PROBLEM REQUIREMENTS. Pictures excluded, return the lines below from the first through the line holding "PI = math.pi".

INFORMATION SHOWN.
>> begin

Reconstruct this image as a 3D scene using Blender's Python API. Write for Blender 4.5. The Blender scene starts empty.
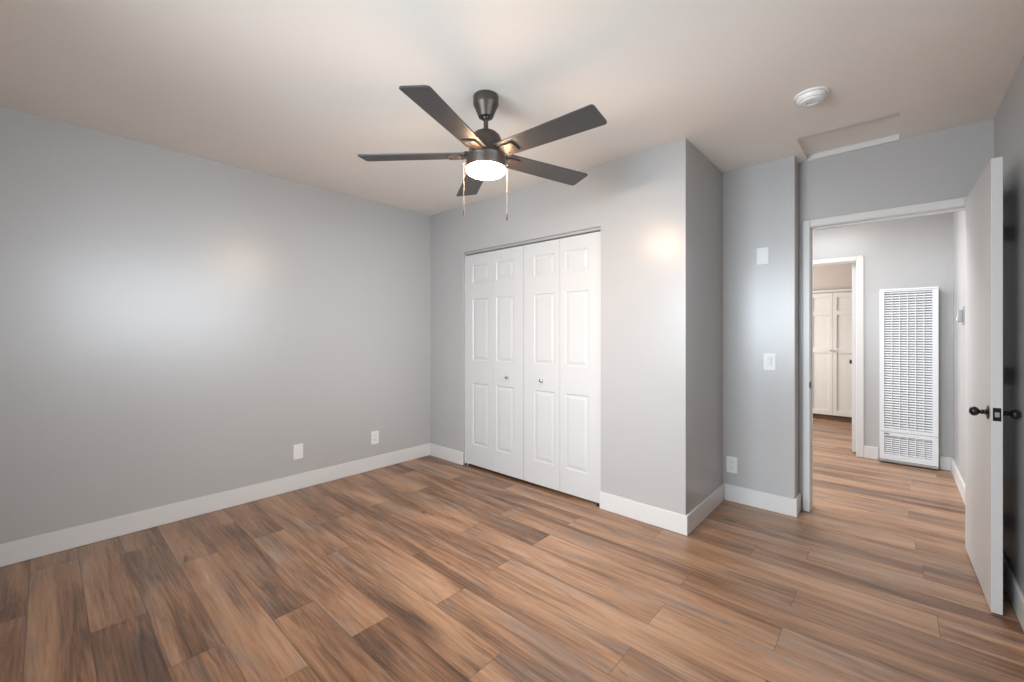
import bpy, bmesh, math, random
from mathutils import Vector, Matrix
random.seed(7)
S = bpy.context.scene
COL = S.collection
PI = math.pi

# ------------------------------------------------------------------ camera
F_PX = 423.1; CY = 333.62; CAM_H = 1.2358; YAW = 0.7356
cd = bpy.data.cameras.new('camera'); cam = bpy.data.objects.new('camera', cd); COL.objects.link(cam)
cam.location = (0, 0, CAM_H); cam.rotation_euler = (PI/2, 0, YAW)
cd.sensor_width = 36; cd.sensor_fit = 'HORIZONTAL'; cd.lens = F_PX/1024*36
cd.shift_y = -(341-CY)/1024; cd.clip_start = .02
S.camera = cam
S.view_settings.view_transform = 'Standard'; S.view_settings.look = 'None'
S.view_settings.gamma = 1; S.view_settings.use_curve_mapping = False
S.view_settings.exposure = 0.0

# ------------------------------------------------------------------ world + daylight + added fills
w = bpy.data.worlds.new('world'); S.world = w; w.use_nodes = True
w.node_tree.nodes['Background'].inputs[0].default_value = (.62, .78, 1, 1)
w.node_tree.nodes['Background'].inputs[1].default_value = 1.0

def area(name, loc, rot, sx, sy, power, color, spread=180):
    l = bpy.data.lights.new(name, 'AREA'); l.shape = 'RECTANGLE'; l.size = sx; l.size_y = sy
    l.energy = power; l.color = color; l.spread = math.radians(spread)
    o = bpy.data.objects.new(name, l); COL.objects.link(o); o.location = loc; o.rotation_euler = rot
    return o
# room shell numbers (metres; camera stands at x=0, y=0)
H = 2.44; XA = -3.521; XE = .411; YB = 2.647; YC = 3.408; YD = 3.567; YBACK = -.557
XC = -.955; XS = -.504; YF = 5.486; XG = .389; TW = .12
W1 = (.08, 2.12, 1.05, 2.20)      # window in the right wall, beside the camera: y0,y1,z0,z1
W2 = (-2.0, -.5, .95, 2.08)      # window in the wall behind the camera: x0,x1,z0,z1
DAY = (.82, .92, 1.0)
area('window_daylight', (XE+TW+.03, (W1[0]+W1[1])/2, (W1[2]+W1[3])/2), (0, PI/2-.10, 0), W1[3]-W1[2], W1[1]-W1[0], 23, DAY, 76)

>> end

SOLVED PROBLEM.
Reconstruct this image as a 3D scene using Blender's Python API. Write for Blender 4.5. The Blender scene starts empty.
import bpy, bmesh, math, random
from mathutils import Vector, Matrix
random.seed(7)
S = bpy.context.scene
COL = S.collection
PI = math.pi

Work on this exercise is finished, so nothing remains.